If the current debate about the sources of income gaps and class stratification is lopsidedly moral, namely, to the passive/victim/environmental explanation, then the lopsidedness itself says something noteworthy about the morals of the culture that the nature of the debate reflects.  Less cumbersomely put, the focus of the debate reflects the prevailing moral disposition of the culture.  In this case, the moral disposition may be a decided shift to rights-based thinking, enlarging statist institutions, moral blame-shifting, and ingratitude.  Whether this is entirely accurate, we should, at the very least, pause to ponder whether how people conceive of themselves and of society is true to other moral sentiments that we may have (we might not be consistent), or that it may be legitimate to have (we might not have a monopoly on morality).

In writing this, specifically about a possible marked shift of this sort, I wish to be clear.  I am speaking of the broad culture, not of every individual.  Indeed, as we will remember, the lead subject in Mr.

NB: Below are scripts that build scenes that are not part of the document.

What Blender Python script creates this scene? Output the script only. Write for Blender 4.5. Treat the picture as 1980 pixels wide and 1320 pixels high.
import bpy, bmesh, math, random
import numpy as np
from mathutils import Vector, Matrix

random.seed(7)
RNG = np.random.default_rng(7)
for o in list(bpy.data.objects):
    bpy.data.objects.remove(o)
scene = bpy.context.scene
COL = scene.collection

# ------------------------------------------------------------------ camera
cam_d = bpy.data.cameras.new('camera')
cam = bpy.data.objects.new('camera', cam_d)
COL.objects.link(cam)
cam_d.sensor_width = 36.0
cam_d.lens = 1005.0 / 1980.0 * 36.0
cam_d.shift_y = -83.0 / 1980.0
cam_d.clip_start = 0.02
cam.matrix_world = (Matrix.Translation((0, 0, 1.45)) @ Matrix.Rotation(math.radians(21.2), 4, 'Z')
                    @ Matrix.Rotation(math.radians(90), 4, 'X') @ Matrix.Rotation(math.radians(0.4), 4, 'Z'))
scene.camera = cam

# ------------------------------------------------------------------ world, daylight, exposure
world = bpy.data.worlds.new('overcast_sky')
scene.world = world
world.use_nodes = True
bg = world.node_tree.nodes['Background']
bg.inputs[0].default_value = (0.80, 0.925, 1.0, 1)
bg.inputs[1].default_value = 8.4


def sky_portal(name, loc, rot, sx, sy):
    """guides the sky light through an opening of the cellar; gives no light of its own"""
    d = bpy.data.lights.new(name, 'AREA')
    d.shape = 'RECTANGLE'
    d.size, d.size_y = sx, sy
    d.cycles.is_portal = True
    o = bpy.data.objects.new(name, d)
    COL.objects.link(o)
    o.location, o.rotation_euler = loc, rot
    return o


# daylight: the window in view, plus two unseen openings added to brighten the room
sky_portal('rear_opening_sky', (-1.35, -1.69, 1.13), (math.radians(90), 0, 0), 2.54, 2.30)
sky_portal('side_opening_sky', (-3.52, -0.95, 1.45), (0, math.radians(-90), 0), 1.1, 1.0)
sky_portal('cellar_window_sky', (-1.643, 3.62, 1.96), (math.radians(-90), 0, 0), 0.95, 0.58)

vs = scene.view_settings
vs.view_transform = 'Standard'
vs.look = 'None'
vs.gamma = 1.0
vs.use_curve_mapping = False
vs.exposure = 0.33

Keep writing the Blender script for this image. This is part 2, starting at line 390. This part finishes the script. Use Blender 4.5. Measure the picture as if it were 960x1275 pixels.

DeParle's article says of her situation:  “I’m in this position because of decisions I made.”   

I do hope that these reflections add some balance to what I see as an uneven public debate.  The element of individual responsibility is not only marginalized in the media; it is also frequently vilified or scorned, as are those who suggest it.  In asking why some moral elements are permitted in public discourse and others are not, I am not only pointing out an inconsistency; I am also suggesting that something valuable is lost in our understanding of real social situations like marriage and sexual behavior.  That something valuable but lost is recognition of a more holistic moral dimension that is inherent in social life.